▸ **Aim**: Write out the whole of the material exactly.

▸ **Material**:
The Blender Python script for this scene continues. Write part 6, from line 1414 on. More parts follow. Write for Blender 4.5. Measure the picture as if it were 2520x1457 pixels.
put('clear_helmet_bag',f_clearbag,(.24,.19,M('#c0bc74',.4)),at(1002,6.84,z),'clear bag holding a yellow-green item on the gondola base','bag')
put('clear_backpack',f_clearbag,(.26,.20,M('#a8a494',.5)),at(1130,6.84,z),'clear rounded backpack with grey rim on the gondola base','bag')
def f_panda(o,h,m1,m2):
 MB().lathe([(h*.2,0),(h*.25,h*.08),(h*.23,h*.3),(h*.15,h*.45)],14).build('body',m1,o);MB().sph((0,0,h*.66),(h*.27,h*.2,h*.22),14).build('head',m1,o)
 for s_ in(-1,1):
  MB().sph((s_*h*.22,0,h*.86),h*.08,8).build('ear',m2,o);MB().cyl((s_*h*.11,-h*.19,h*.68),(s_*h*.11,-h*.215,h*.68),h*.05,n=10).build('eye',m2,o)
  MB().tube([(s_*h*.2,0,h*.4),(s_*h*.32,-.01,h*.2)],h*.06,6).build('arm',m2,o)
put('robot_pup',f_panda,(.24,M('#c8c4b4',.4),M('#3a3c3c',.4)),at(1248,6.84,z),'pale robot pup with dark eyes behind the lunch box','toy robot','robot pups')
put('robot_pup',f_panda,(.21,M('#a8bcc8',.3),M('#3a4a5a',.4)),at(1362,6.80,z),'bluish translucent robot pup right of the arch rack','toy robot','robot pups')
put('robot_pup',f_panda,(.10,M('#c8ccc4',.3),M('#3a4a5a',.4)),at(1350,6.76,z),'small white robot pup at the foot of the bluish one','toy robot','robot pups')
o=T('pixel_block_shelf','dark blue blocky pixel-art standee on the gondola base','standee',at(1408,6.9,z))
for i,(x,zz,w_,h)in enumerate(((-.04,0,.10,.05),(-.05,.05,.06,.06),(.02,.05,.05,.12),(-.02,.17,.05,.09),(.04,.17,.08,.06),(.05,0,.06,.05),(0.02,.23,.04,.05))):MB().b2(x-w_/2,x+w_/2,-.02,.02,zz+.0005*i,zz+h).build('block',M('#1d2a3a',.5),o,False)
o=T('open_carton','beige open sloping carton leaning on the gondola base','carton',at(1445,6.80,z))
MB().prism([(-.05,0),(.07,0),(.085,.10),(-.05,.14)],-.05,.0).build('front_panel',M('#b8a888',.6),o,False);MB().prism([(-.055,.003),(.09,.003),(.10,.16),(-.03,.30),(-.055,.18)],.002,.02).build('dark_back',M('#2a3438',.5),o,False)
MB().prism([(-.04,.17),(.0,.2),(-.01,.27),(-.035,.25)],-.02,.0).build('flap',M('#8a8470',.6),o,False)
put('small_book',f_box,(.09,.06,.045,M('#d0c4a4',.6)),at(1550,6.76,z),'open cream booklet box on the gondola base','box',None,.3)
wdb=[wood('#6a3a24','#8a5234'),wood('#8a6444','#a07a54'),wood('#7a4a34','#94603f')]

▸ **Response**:
The Blender Python script for this scene continues. Write part 6, from line 1414 on. More parts follow. Write for Blender 4.5. Measure the picture as if it were 2520x1457 pixels.
put('clear_helmet_bag',f_clearbag,(.24,.19,M('#c0bc74',.4)),at(1002,6.84,z),'clear bag holding a yellow-green item on the gondola base','bag')
put('clear_backpack',f_clearbag,(.26,.20,M('#a8a494',.5)),at(1130,6.84,z),'clear rounded backpack with grey rim on the gondola base','bag')
def f_panda(o,h,m1,m2):
 MB().lathe([(h*.2,0),(h*.25,h*.08),(h*.23,h*.3),(h*.15,h*.45)],14).build('body',m1,o);MB().sph((0,0,h*.66),(h*.27,h*.2,h*.22),14).build('head',m1,o)
 for s_ in(-1,1):
  MB().sph((s_*h*.22,0,h*.86),h*.08,8).build('ear',m2,o);MB().cyl((s_*h*.11,-h*.19,h*.68),(s_*h*.11,-h*.215,h*.68),h*.05,n=10).build('eye',m2,o)
  MB().tube([(s_*h*.2,0,h*.4),(s_*h*.32,-.01,h*.2)],h*.06,6).build('arm',m2,o)
put('robot_pup',f_panda,(.24,M('#c8c4b4',.4),M('#3a3c3c',.4)),at(1248,6.84,z),'pale robot pup with dark eyes behind the lunch box','toy robot','robot pups')
put('robot_pup',f_panda,(.21,M('#a8bcc8',.3),M('#3a4a5a',.4)),at(1362,6.80,z),'bluish translucent robot pup right of the arch rack','toy robot','robot pups')
put('robot_pup',f_panda,(.10,M('#c8ccc4',.3),M('#3a4a5a',.4)),at(1350,6.76,z),'small white robot pup at the foot of the bluish one','toy robot','robot pups')
o=T('pixel_block_shelf','dark blue blocky pixel-art standee on the gondola base','standee',at(1408,6.9,z))
for i,(x,zz,w_,h)in enumerate(((-.04,0,.10,.05),(-.05,.05,.06,.06),(.02,.05,.05,.12),(-.02,.17,.05,.09),(.04,.17,.08,.06),(.05,0,.06,.05),(0.02,.23,.04,.05))):MB().b2(x-w_/2,x+w_/2,-.02,.02,zz+.0005*i,zz+h).build('block',M('#1d2a3a',.5),o,False)
o=T('open_carton','beige open sloping carton leaning on the gondola base','carton',at(1445,6.80,z))
MB().prism([(-.05,0),(.07,0),(.085,.10),(-.05,.14)],-.05,.0).build('front_panel',M('#b8a888',.6),o,False);MB().prism([(-.055,.003),(.09,.003),(.10,.16),(-.03,.30),(-.055,.18)],.002,.02).build('dark_back',M('#2a3438',.5),o,False)
MB().prism([(-.04,.17),(.0,.2),(-.01,.27),(-.035,.25)],-.02,.0).build('flap',M('#8a8470',.6),o,False)
put('small_book',f_box,(.09,.06,.045,M('#d0c4a4',.6)),at(1550,6.76,z),'open cream booklet box on the gondola base','box',None,.3)
wdb=[wood('#6a3a24','#8a5234'),wood('#8a6444','#a07a54'),wood('#7a4a34','#94603f')]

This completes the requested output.